Entre pressões com políticos italianos e tensões com responsáveis norte-americanos, o rosto da Stellantis perdeu o poder
Carlos Tavares acha que o setor automóvel precisa de uma revolução e dirigir-se mais para a aposta nos automóveis elétricos. Na Stellantis não acham exatamente o mesmo, e essa é uma das razões para que o reputado gestor português tenha decidido pedir a demissão do grupo, deixando de ser uma das figuras fortes na indústria.
De acordo com o Financial Times, que consultou duas fontes relacionadas com o processo, as duas partes chegaram a um ponto de rutura depois de diferenças insanáveis naquilo que ambos os lados entendiam que devia ser aposta.
Carlos Tavares queria uma Stellantis mais focada na estratégia da eletrificação dos veículos, mas a altura escolhida não terá sido a melhor. É que o gestor português ainda lutava para recuperar a sua reputação depois de os últimos resultados financeiros não terem sido os esperados.
Sem esperar por uma melhoria nos resultados, Carlos Tavares tentou empreender uma estratégia que fosse ao encontro daquilo que a União Europeia pretende. Só que na Stellantis a ideia passava mais por uma abordagem flexível que fosse capaz de suster as operações nas centrais de produção, enquanto não se perdiam margens de lucro.
Para se ter uma ideia do quão separadas estavam as partes, bastava ver que Carlos Tavares pressionou os legisladores italianos a disponibilizarem mais subsídios para a produção de veículos elétricos, sob pena de várias fábricas terem de fechar. Em paralelo, o gestor português também perdeu poder quando viu as tensões subirem com outras instituições públicas, além de fornecedores e outros parceiros, especialmente nos Estados Unidos. Fontes do Financial Times dizem mesmo que Carlos Tavares entrou em guerra com algumas destas partes para tentar restaurar a sua reputação.
Uma pedrada no quarto maior fabricante de automóveis em todo o mundo, e cujo líder, John Elkann, que é membro do grupo Agnelli, e que também tem participações no clube Italiano Juventus, tentou tratar com chamadas constantes para Roma e Paris durante o fim de semana.
Uma pedrada que chega num momento delicado para a indústria, nomeadamente na Europa, onde Volkswagen e Ford anunciaram encerramentos de fábricas e despedimentos para responderem a uma quebra na procura de veículos elétricos. Em paralelo, outro problema: a competitividade dos fabricantes chineses.

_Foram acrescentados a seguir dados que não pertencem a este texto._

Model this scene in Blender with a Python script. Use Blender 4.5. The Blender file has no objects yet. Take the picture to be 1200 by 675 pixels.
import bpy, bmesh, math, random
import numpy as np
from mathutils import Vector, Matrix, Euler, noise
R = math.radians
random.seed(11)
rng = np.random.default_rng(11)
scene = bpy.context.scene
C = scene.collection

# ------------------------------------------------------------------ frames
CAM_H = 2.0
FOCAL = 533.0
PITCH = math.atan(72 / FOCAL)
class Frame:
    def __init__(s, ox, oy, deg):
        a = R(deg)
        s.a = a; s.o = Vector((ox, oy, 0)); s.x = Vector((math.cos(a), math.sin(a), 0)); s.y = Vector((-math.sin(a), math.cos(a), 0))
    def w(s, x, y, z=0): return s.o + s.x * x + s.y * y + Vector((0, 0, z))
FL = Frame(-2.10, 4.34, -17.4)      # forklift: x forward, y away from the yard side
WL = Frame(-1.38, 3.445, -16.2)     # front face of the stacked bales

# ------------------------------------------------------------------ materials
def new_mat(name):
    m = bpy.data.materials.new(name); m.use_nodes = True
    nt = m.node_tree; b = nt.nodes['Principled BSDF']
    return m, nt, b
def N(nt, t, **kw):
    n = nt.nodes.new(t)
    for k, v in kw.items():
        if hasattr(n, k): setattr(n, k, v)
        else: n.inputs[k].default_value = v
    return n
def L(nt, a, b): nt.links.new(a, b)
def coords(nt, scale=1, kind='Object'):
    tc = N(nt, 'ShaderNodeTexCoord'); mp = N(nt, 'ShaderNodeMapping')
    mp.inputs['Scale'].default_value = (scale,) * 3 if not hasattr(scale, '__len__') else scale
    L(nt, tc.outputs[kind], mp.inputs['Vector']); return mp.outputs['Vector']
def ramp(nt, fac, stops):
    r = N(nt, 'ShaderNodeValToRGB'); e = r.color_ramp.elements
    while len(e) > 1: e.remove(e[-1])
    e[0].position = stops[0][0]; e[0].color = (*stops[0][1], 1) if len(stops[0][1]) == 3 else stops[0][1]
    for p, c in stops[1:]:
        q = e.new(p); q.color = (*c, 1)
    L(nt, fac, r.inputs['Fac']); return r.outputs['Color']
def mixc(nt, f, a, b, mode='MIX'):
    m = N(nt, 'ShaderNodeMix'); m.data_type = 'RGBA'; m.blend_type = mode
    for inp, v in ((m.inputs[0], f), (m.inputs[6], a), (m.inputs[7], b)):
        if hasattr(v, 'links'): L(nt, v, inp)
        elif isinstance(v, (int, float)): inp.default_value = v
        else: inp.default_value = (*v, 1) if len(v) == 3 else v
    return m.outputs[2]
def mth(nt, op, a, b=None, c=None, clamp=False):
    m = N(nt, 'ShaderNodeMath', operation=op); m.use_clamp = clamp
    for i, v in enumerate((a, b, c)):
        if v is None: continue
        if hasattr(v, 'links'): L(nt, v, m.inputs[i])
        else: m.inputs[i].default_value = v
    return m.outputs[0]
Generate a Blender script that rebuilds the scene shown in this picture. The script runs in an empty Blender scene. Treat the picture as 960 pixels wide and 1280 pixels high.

Carlos Tavares estava à frente da Stellantis desde 2021, quando a PSA, dona da Peugeot, e a Fiat Chrysler Automobiles decidiram fundir-se. De início conseguiu fazer subir as margens de lucro, nomeadamente pela bruta contenção de custos que permitiu uma grande competitividade na Europa. Só que este ano as vendas não estão a ser as esperadas no mercado europeu e norte-americano, o que também tem tido efeitos na bolsa.
A Stellantis prossegue agora para tentar encontrar um novo líder e salvar um ano que deve terminar no Vermelho.